I believe that this is less a philosophical proposal to radically replace some system of thinking with another. Instead, it's an attempt to more accurately model what’s already being done, in human life, in our ordinary day-to-day lives.

Epistemic Logics

We can replace at least some epistemic notions (particularly those that use logical operators or predicates) with the idea of an interface (and add some other notions) while reducing some of the grammatical baggage (trading an enlarged semantics for a smaller overall language footprint).

Here, the temptation is to treat two so-interfaced logics as one (continuous but semantically or at least proof-theoretically richer) logic - each self-consistent and contained, but sprawling and overlapping.

The potential scope of application includes epistemic modeling of belief change (like AGM) and logic revision (axiom revision like Euclidean to Hyperbolic geometry).

We can take an alternative approach here too - shedding the epistemic wrapper to review changes to the raw underlying logic itself.

Logical Module

See: logical module

Applied to two logics as an interface and allowing for:

  1. Opposing or contradictory wff’s to be believed simultaneously without contradiction in the logic (like considering two alternatives).
  2. Hegel’s critics unfairly criticized the Science of Logic as permitting outright contradictions (which renders a logic useless for science which minimally requires falsification/falsifiability)
  3. The module also permits reasoning about epistemic transitions between logics (or theses - theory change).
  4. Hegel’s critics were unfair to his views and we see how the simple addition of an epistemic abstraction layer removes some of the perceived wonkiness of his view - many early thinkers read the dialectic as ~(P & ~P) > (P & ~P).
  5. A stepping stone to a better way of analyzing these considerations (which propositional stability captures).

Tracking Changing Thinking Patterns

Classical Logic is well-known to be limited in at least the following two ways:

  1. It's monotonic - information change does not impact changes in truth-determination - e.g. (P > Q) does not entail (~P > ~Q) ((A > C) & (A & B > D)) > (A & B > C & D) - Classical Logic is best-suited for perfect idealizations - perfect knowledge, lack of ambiguity, or epistemic states rather than real-life scenarios where information is changing, dynamic, and our knowledge limited.

i.
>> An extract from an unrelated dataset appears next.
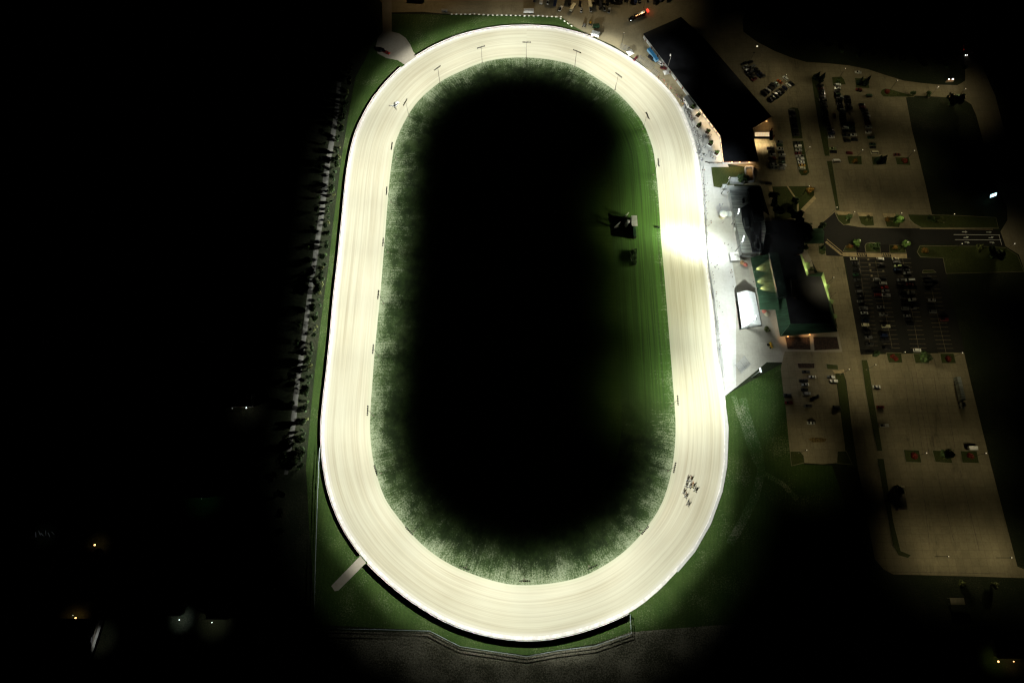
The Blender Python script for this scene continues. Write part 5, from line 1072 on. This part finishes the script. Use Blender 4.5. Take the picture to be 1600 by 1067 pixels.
for s in (-3.5, 3.5):
    for t in (-1.5, 1.5): boxpart(r, 'post', (p.x + s, p.y + t, 1.42), (.2, .2, 2.84), M['steel'])
# ------------------------------------------------------------------ far houses with their lamps
def house(u, v, w_, d_, h, label, lamps=(), rz=0):
    p = G(u, v); r = thing('house', label, 'house', (p.x, p.y, 0))
    boxpart(r, 'wall', (p.x, p.y, h / 2), (w_, d_, h), M['housewall'])
    mb = MB(); x, y = w_ / 2 + .5, d_ / 2 + .5; mb.add([(p.x - x, p.y - y, h), (p.x + x, p.y - y, h), (p.x + x, p.y + y, h), (p.x - x, p.y + y, h), (p.x - x + 1, p.y, h + d_ * .28), (p.x + x - 1, p.y, h + d_ * .28)], [(0, 1, 5, 4), (2, 3, 4, 5), (1, 2, 5), (3, 0, 4), (3, 2, 1, 0)]); rf = mb.build('roof', M['houseroof'], r)
    boxpart(rf, 'chimney', (p.x + w_ * .3, p.y + .8, h + d_ * .28), (.7, .7, 1.4), M['rust'])
    boxpart(r, 'door', (p.x, p.y - d_ / 2 - .04, 1.05), (1, .08, 2.1), M['rust'])
    for s in (-.3, .3): boxpart(r, 'window', (p.x + s * w_, p.y - d_ / 2 - .04, 1.6), (1.4, .08, 1.1), M['glass'])
    for (du, dv, m, e, rad, col, sz) in lamps:
        q = G(u + du, v + dv, 3); mb = MB(); mb.ball((q.x, q.y, 3), sz, 6, 4); mb.build('porch_lamp', M[m], r)
        if e: lamp((q.x, q.y, 2.3), e * 2.2, rad, col, p0=0)
    return r
OR = (1, .6, .3); CO = (.8, .9, 1)
house(58,884,20,9,3.2,'unlit house at the left with a cool lamp on its drive',((-2,-6,'dimlens',.03,14,CO,.3),(63,-11,'dimlens',.04,8,CO,.4)))
house(140,868,12,8,3.2,'small house at the left with a bright warm porch lamp',((8,-17,'orangelens',.06,9,OR,.55),))
house(120,990,24,16,4.5,'large dark shed at the lower left lit warm along its top edge',((-12,-23,'orangelens',.22,9,(1,.5,.18),.45),(-2,-25,'orangelens',.12,8,(1,.5,.18),.5),(-6,-29,'dimlens',0,0,OR,.2)))
p = G(154,997); o = boxpart(thing('loading_ramp', 'pale narrow lit strip of roof along the right of the large dark shed', 'awning', (p.x, p.y, 0)), 'roof', (p.x, p.y, 2.6), (1.4, 20, .2), M['siding'], R(-8)); lamp((p.x + 1, p.y, 7), .10, 12, (1, 1, .9), p0=.3)
house(270,948,14,8,3.4,'house at the lower left with a warm side light',((-5,0,'orangelens',.16,5,OR,.35),(10,20,'coollens',.26,9,CO,.25)))
house(345,952,12,9,3.4,'house with a pale lit drive, right of the warm sided house',((-14,20,'coollens',.12,13,(1,.95,.8),.25),(-10,9,'dimlens',0,0,OR,.3)))
house(335,878,12,9,3.4,'house in the dark with a faint green garden lamp',((-11,9,'dimlens',.06,10,(.4,1,.3),.4),))
house(378,625,16,9,3.4,'lone house in the dark field with one bright wall lamp',((7,12,'coollens',.03,16,(1,.95,.8),.35),(-15,13,'dimlens',0,0,OR,.2)))
house(1572,1012,16,9,3.4,'house at the bottom right corner with a yellow green lamp and a lit drive',((-12,21,'orangelens',.08,10,(.8,1,.2),.5),(12,21,'orangelens',.12,10,OR,.3)))
house(315,765,14,9,3.4,'dark house with a dim green lit yard',((0,14,'dimlens',.03,14,(.2,1,.4),.1),))
p = G(68,835,1); r = thing('garden_furniture', 'small pile of pale garden furniture by the left hand houses', 'furniture', (p.x, p.y, 0))
for i in range(6): boxpart(r, 'slat', (p.x - 5 + i * 2, p.y + (i % 2), .5), (.3, 3, .5), M['white'], .3 + .3 * (i % 3))
lamp((p.x, p.y, 5), .03, 10, (.8, .9, 1), p0=0)
# ------------------------------------------------------------------ people
def skin_mesh(name, nodes, edges, mats, matfn, sub=1):
    me = bpy.data.meshes.new(name); me.from_pydata([n[:3] for n in nodes], edges, []); ob = bpy.data.objects.new(name, me); COL.objects.link(ob)
    sk = ob.modifiers.new('s', 'SKIN'); sk.use_smooth_shade = True; ly = me.skin_vertices[0].data if me.skin_vertices else None
    if ly is None:
        bm = bmesh.new(); bm.from_mesh(me); bm.verts.layers.skin.verify(); bm.to_mesh(me); bm.free(); ly = me.skin_vertices[0].data
    for i, n in enumerate(nodes): ly[i].radius = (n[3], n[4] if len(n) > 4 else n[3])
    ly[0].use_root = True
    if sub: s = ob.modifiers.new('d', 'SUBSURF'); s.levels = sub; s.render_levels = sub
    dg = bpy.context.evaluated_depsgraph_get(); dg.update(); out = bpy.data.meshes.new_from_object(ob.evaluated_get(dg)); out.name = name
    bpy.data.objects.remove(ob); out.materials.clear()
    for m in mats: out.materials.append(m)
    for p in out.polygons: p.material_index = matfn(p.center); p.use_smooth = True
    return out
def person_mesh(pose):
    if pose == 'sit':
        nd = [(0,0,.55,.15),(0,0,.8,.15),(0,0,1.02,.16),(0,0,1.2,.06),(.03,0,1.33,.09,.1),(.02,0,1.45,.075), (0,.1,.5,.09),(.42,.14,.55,.075),(.75,.12,.35,.05),(.86,.12,.4,.045), (0,-.1,.5,.09),(.42,-.14,.55,.075),(.75,-.12,.35,.05),(.86,-.12,.4,.045), (0,.19,1.08,.055),(.2,.25,.85,.042),(.45,.14,.85,.035), (0,-.19,1.08,.055),(.2,-.25,.85,.042),(.45,-.14,.85,.035)]
    else:
        k = {'stand': (0, .0), 'walk': (.22, .12), 'lean': (.05, .0)}[pose]; f = k[0]; ln = .12 if pose == 'lean' else 0
        nd = [(0,0,.95,.13),(ln*.5,0,1.2,.13),(ln,0,1.42,.14),(ln,0,1.53,.055),(ln+.02,0,1.64,.09,.1),(ln+.01,0,1.74,.075), (0,.09,.88,.09),(f*.6,.1,.5,.062),(f,.1,.08,.042),(f+.12,.11,.05,.04), (0,-.09,.88,.09),(-f*.3,-.1,.5,.062),(-f,-.1,.1,.042),(-f+.12,-.11,.06,.04), (ln,.19,1.4,.055),(ln-f*.5,.24,1.14,.042),(ln-f*.6+(.35 if pose=='lean' else .08),.22,.95 if pose!='lean' else 1.12,.035), (ln,-.19,1.4,.055),(ln+f*.4,-.24,1.14,.042),(ln+f*.8+(.35 if pose=='lean' else .08),-.22,.98 if pose!='lean' else 1.12,.035)]
    ed = [(0,1),(1,2),(2,3),(3,4),(4,5),(0,6),(6,7),(7,8),(8,9),(0,10),(10,11),(11,12),(12,13),(2,14),(14,15),(15,16),(2,17),(17,18),(18,19)]
    zt = nd[3][2]; zh = nd[0][2]; hx = nd[16][:3]
    def mf(c):
        if c.z > zt - .01: return 0
        if (Vector(nd[16][:3]) - c).length < .09 or (Vector(nd[19][:3]) - c).length < .09: return 0
        if pose == 'sit': return 2 if (c.x > .14 and c.z < .68) or c.z < .55 else 1
        return 2 if c.z < zh - .02 else 1
    return skin_mesh('person', nd, ed, [M['skin'], PM['white'], PM['black']], mf)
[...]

Note for instance the distinction the imperative logic condition IF p DO x (used in programming) and the material conditional IF p THEN q (in Classical Logic).

ii. Control-flow programming is also trivially a mixed-logic scenario - in that it combines Boolean as well as imperative logics to perform operations.

  1. It's bivalent - depending on one's view about truth-values, this is a bad thing - propositions are either true or they are false. They are not, for example, indeterminate (as under a Kleene 3-Value Logic).

One other potential advantage of this approach is to more-effectively model changes in the logic of one's thoughts rather than just the thoughts or beliefs themselves (which AGM, for example, captures).